TASK PROMPT:
Print exactly the part opening with the line containing "o = obj('rock_pillar', bm, M['pillar'], smooth=True)" and closing with the line containing "760)], 9.2, 0.4)", with both of those lines included.
___ RECORDED DATA ___
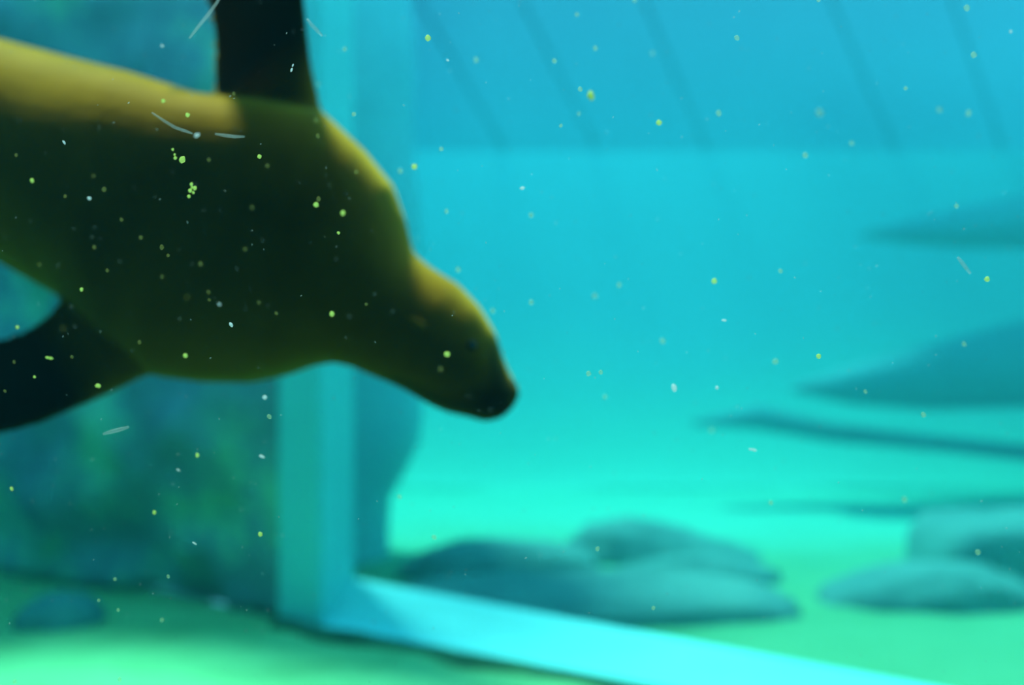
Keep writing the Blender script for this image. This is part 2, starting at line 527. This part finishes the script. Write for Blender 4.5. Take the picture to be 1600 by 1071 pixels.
GR = 'boulders on the far sand'
boulder('boulder', 632, 945, 846, 6.38, 0.30, M['rock'], 1.2, 'long low boulder just behind the sill, nearest the upright jamb', group=GR, pw=2.6)
boulder('boulder', 850, 1200, 812, 6.87, 0.33, M['rock'], 4.7, 'hump backed boulder behind the right end of the long low one', group=GR, pw=2.0, taper=0.35, lean=-0.22, rough=0.14)
boulder('boulder', 945, 1235, 868, 6.28, 0.20, M['rock'], 6.6, 'low rock filling the gap in front of the hump backed boulder', group=GR, pw=2.0)
boulder('boulder', 1268, 1640, 880, 5.75, 0.28, M['rock'], 8.1, 'low rounded rock sloping down in front of the flat topped block', group=GR, pw=2.0)
boulder('boulder', 1432, 1830, 806, 6.5, 0.42, M['rock'], 5.5, 'large flat topped rock block at the right edge', group=GR, pw=8.0, rough=0.035, taper=0.16)
boulder('boulder', 590, 1250, 902, 5.58, 0.42, M['rock'], 2.9, 'flat dark slab added for the boulder shade between the long boulder and the sill', group=GR, pw=3.0, rough=0.07)  # added slab stands where the sand is only shaded by the boulders
boulder('stone', 25, 165, 928, 5.25, 0.17, M['rock'], 3.3, 'small dark algae covered stone on the floor against the left rockwork', group='stones by the rockwork')

# dark ridge at the sill's foot: algae debris, contact shade put into its colour
bm = bmesh.new()  # unseen roof added to shade the rock ledges
rings = []
for i in range(61):
    t = 0.05 + 3.6 * i / 60
    h = 0.030 + 0.018 * noise.noise(Vector((t * 5, 1, 0)))
    w = 0.055 + 0.03 * noise.noise(Vector((t * 4, 5, 2)))
    rings.append([wl(t, -0.02 - w + w * math.cos(a), max(-0.02, h * math.sin(a) + 0.006 * noise.noise(Vector((t * 9, a, 0))))) for a in [math.pi * 2 * k / 12 for k in range(12)]])
loft(bm, rings)
bmesh.ops.recalc_face_normals(bm, faces=bm.faces[:])
o = obj('algae_shade_ridge', bm, M['debris'], smooth=True)
origin_to(o, wl(1.8, -0.14, 0))
tag(o, 'dark ridge of algae debris and painted contact shade along the foot of the sill', 'algae')

# tall undercut rock standing just behind the jamb
bm = bmesh.new()  # unseen roof added to shade the rock ledges
rings = []
D0 = 6.6
NR = 28
for k in range(29):
    py = 925 - (925 + 330) * k / 28
    right = 598 if py > 800 else None
    if right is None:
        right = 598 + (648 - 598) * min(1, (800 - py) / 110) ** 0.8
        if py < 260: right -= 12 * min(1, (260 - py) / 120)
        right += 5 * math.sin(py / 47.0)
    xr = at(right, 0, D0).x
    xl = at(330, 0, D0).x
    z = at(0, py, D0).z
    cx, rx = (xr + xl) / 2, (xr - xl) / 2
    ring = []
    for i in range(NR):
        a = 2 * math.pi * i / NR
        p = Vector((cx + rx * math.cos(a), D0 + 0.35 + 0.45 * math.sin(a), max(-0.03, z)))
        r = 1 + 0.06 * fbm(p, 1.6, 7.7)
        ring.append(Vector((cx + rx * math.cos(a) * (1 if math.cos(a) > 0.8 else r), D0 + 0.35 + 0.45 * math.sin(a) * r, p.z)))
    rings.append(ring)
loft(bm, rings)
bmesh.ops.recalc_face_normals(bm, faces=bm.faces[:])
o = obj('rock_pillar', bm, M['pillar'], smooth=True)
origin_to(o, (at(480, 0, D0).x, D0 + 0.35, 0))
tag(o, 'tall dark rock pillar with an undercut foot directly behind the jamb', 'rock')

# ledges that jut from the right-hand rockwork: parts of that wall
def ledge(pts, d, depth):
    bm = bmesh.new()
    rings = []
    for i, (px, pt, pb) in enumerate(pts):
        a, b = at(px, pt, d), at(px, pb, d)
        c, r = (a + b) / 2, (a.z - b.z) / 2
        q = i / (len(pts) - 1)
        ring = []
        for k in range(16):
            t = 2 * math.pi * k / 16
            p = Vector((c.x, d + depth * (0.25 + 0.75 * q) * math.cos(t), c.z + r * math.sin(t)))
            p += Vector((0.03, 0.06, 0.03)) * fbm(p, 2.0, d)
            ring.append(p)
        rings.append(ring)
    loft(bm, rings)
    bmesh.ops.recalc_face_normals(bm, faces=bm.faces[:])
    return obj('rock_ledge', bm, M['rock_blue'], parent=wr, smooth=True)
ledge([(1345, 366, 372), (1420, 345, 384), (1510, 322, 390), (1620, 298, 392), (1900, 270, 400), (2060, 250, 410)], 9.4, 0.5)
ledge([(1240, 602, 612), (1330, 570, 634), (1450, 536, 640), (1620, 496, 640), (1900, 470, 650), (2120, 450, 660)], 9.0, 0.5)
ledge([(1085, 654, 662), (1180, 634, 676), (1300, 660, 690), (1450, 680, 704), (1620, 698, 724), (1900, 700, 750), (2120, 700, 760)], 9.2, 0.4)

# thin dark rods added for the slanting light streaks above the end wall
names = ['nearest the rock pillar', 'second from the rock pillar', 'in the middle of the five', 'second from the right edge', 'nearest the right edge']
for k, (x0, y0, x1) in enumerate(((655, 0, 790), (815, 0, 935), (990, -40, 1105), (1290, -20, 1400), (1480, -20, 1568))):
    d = 13.3
    a = at(x0, y0, d)
    b = Vector((at(x1, 0, d).x, d, SURF - 0.02))
    a = b + (a - b) * 1.5
    t = (b - a).normalized()
    s1 = Vector((-t.z, 0, t.x))
    bm = bmesh.new()
    loft(bm, [[p + (s1 * math.cos(q * math.pi / 4) + Vector((0, 1, 0)) * math.sin(q * math.pi / 4)) * 0.018 for q in range(8)] for p in (b, a)])
    for e_ in (0, 1):                                   # two thicker sleeves low on the rod
        c0 = b + (a - b) * (0.004 + 0.05 * e_)
        c1 = c0 + (a - b).normalized() * 0.14
        loft(bm, [[p + (s1 * math.cos(q * math.pi / 4) + Vector((0, 1, 0)) * math.sin(q * math.pi / 4)) * 0.028 for q in range(8)] for p in (c0, c1)])
    bmesh.ops.recalc_face_normals(bm, faces=bm.faces[:])
    o = obj('light_streak_rod', bm, M['streak_rod'], smooth=False)
    origin_to(o, b)
    tag(o, 'faint slanting rod added as a light streak above the far blue wall, ' + names[k], 'streak_rod', 'light streak rods above the far wall')

# ------------------------------------------------------------------ sea lion
def ellipse_ring(a, b, ry, n=28, e=2.0):
    """ring through silhouette points a and b (3-D), half-depth ry along the view axis"""
    c = (a + b) / 2
    h = (a - b) / 2
    out = []
    for i in range(n):
        t = 2 * math.pi * i / n
        ct, st = math.cos(t), math.sin(t)
        out.append(c + h * (math.copysign(abs(ct) ** (2 / e), ct)) + Vector((0, 1, 0)) * ry * math.copysign(abs(st) ** (2 / e), st))
    return out

torso = [  # (upper silhouette px, lower silhouette px, depth, half thickness)
    ((-640, -80), (-625, -30), 2.62, 0.045),
    ((-560, -85), (-530, 20), 2.58, 0.075),
    ((-420, -62), (-400, 130), 2.52, 0.12),
    ((-270, -22), (-240, 250), 2.45, 0.165),
    ((-130, 22), (-110, 345), 2.39, 0.195),
    ((0, 62), (0, 408), 2.34, 0.210),
    ((110, 91), (105, 468), 2.30, 0.222),
    ((215, 119), (195, 545), 2.27, 0.230),
    ((325, 155), (265, 590), 2.25, 0.232),
    ((430, 168), (330, 598), 2.24, 0.228),
    ((512, 182), (395, 599), 2.23, 0.218),
    ((570, 236), (450, 587), 2.22, 0.200),
    ((614, 290), (492, 572), 2.21, 0.178),
    ((634, 345), (522, 567), 2.20, 0.155),
    ((646, 396), (552, 574), 2.19, 0.132),
    ((676, 420), (583, 588), 2.185, 0.122),
    ((716, 444), (614, 600), 2.18, 0.120),
    ((750, 480), (644, 616), 2.175, 0.116),
    ((775, 522), (672, 633), 2.17, 0.102),
    ((787, 561), (700, 645), 2.165, 0.082),
    ((799, 588), (728, 651), 2.16, 0.066),
    ((811, 605), (756, 659), 2.158, 0.056),
    ((812, 622), (779, 656), 2.156, 0.044),
    ((805, 633), (790, 648), 2.155, 0.024),
]
bm = bmesh.new()  # unseen roof added to shade the rock ledges
def squareness(px):                                            # the chest is slab sided, head and hips are round
    return 2.0 + 1.1 * max(0.0, 1 - abs(px - 390) / 240.0) ** 0.7
loft(bm, [ellipse_ring(at(*u, d), at(*l, d), r, 40, squareness(u[0])) for u, l, d, r in torso])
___
WRITTEN ANSWER:
o = obj('rock_pillar', bm, M['pillar'], smooth=True)
origin_to(o, (at(480, 0, D0).x, D0 + 0.35, 0))
tag(o, 'tall dark rock pillar with an undercut foot directly behind the jamb', 'rock')

# ledges that jut from the right-hand rockwork: parts of that wall
def ledge(pts, d, depth):
    bm = bmesh.new()
    rings = []
    for i, (px, pt, pb) in enumerate(pts):
        a, b = at(px, pt, d), at(px, pb, d)
        c, r = (a + b) / 2, (a.z - b.z) / 2
        q = i / (len(pts) - 1)
        ring = []
        for k in range(16):
            t = 2 * math.pi * k / 16
            p = Vector((c.x, d + depth * (0.25 + 0.75 * q) * math.cos(t), c.z + r * math.sin(t)))
            p += Vector((0.03, 0.06, 0.03)) * fbm(p, 2.0, d)
            ring.append(p)
        rings.append(ring)
    loft(bm, rings)
    bmesh.ops.recalc_face_normals(bm, faces=bm.faces[:])
    return obj('rock_ledge', bm, M['rock_blue'], parent=wr, smooth=True)
ledge([(1345, 366, 372), (1420, 345, 384), (1510, 322, 390), (1620, 298, 392), (1900, 270, 400), (2060, 250, 410)], 9.4, 0.5)
ledge([(1240, 602, 612), (1330, 570, 634), (1450, 536, 640), (1620, 496, 640), (1900, 470, 650), (2120, 450, 660)], 9.0, 0.5)
ledge([(1085, 654, 662), (1180, 634, 676), (1300, 660, 690), (1450, 680, 704), (1620, 698, 724), (1900, 700, 750), (2120, 700, 760)], 9.2, 0.4)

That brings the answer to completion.